* _What to work on_
Keep only the lines from the top of the listing through the one with "MAT = lambda", and reproduce them unaltered.
>> START Source records
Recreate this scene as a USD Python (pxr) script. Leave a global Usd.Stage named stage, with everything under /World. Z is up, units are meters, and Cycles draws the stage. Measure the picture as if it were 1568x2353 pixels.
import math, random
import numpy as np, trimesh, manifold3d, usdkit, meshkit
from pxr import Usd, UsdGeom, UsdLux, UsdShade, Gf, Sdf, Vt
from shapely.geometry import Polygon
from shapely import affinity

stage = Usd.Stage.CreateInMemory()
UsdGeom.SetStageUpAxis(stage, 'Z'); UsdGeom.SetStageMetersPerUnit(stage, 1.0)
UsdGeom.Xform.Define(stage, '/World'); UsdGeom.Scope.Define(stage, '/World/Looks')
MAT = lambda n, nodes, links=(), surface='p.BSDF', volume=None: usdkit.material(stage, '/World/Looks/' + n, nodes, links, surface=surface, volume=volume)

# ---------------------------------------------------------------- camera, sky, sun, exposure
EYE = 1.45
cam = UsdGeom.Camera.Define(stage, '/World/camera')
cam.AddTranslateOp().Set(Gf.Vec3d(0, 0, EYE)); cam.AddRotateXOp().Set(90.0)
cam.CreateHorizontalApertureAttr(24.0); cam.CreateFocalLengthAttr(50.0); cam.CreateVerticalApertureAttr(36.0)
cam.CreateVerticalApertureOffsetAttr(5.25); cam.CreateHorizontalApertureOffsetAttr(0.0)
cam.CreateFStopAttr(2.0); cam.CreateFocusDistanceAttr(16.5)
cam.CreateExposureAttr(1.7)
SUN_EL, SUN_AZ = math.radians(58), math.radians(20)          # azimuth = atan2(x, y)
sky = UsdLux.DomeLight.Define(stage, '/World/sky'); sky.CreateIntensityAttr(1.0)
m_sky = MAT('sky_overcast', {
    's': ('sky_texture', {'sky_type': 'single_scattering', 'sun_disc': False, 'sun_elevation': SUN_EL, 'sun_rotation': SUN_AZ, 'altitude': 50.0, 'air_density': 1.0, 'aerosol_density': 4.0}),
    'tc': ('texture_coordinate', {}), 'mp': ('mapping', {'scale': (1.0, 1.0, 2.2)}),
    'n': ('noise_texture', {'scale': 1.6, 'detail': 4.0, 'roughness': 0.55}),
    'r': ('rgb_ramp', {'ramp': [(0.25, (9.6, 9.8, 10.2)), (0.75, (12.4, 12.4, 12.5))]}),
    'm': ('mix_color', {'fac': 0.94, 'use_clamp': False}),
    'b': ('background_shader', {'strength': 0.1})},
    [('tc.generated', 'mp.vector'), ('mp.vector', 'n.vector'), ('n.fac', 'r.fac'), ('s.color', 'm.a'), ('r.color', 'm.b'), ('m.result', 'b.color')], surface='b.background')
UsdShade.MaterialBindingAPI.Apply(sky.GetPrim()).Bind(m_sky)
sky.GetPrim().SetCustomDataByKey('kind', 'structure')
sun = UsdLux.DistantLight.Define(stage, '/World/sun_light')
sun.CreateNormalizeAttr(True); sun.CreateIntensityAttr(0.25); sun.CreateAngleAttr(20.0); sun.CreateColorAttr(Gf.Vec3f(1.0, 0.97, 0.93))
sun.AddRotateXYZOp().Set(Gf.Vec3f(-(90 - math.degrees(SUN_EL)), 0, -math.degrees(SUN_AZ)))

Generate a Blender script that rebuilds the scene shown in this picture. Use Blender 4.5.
>> END Source records
* _Exercise output_
Recreate this scene as a USD Python (pxr) script. Leave a global Usd.Stage named stage, with everything under /World. Z is up, units are meters, and Cycles draws the stage. Measure the picture as if it were 1568x2353 pixels.
import math, random
import numpy as np, trimesh, manifold3d, usdkit, meshkit
from pxr import Usd, UsdGeom, UsdLux, UsdShade, Gf, Sdf, Vt
from shapely.geometry import Polygon
from shapely import affinity

stage = Usd.Stage.CreateInMemory()
UsdGeom.SetStageUpAxis(stage, 'Z'); UsdGeom.SetStageMetersPerUnit(stage, 1.0)
UsdGeom.Xform.Define(stage, '/World'); UsdGeom.Scope.Define(stage, '/World/Looks')
MAT = lambda n, nodes, links=(), surface='p.BSDF', volume=None: usdkit.material(stage, '/World/Looks/' + n, nodes, links, surface=surface, volume=volume)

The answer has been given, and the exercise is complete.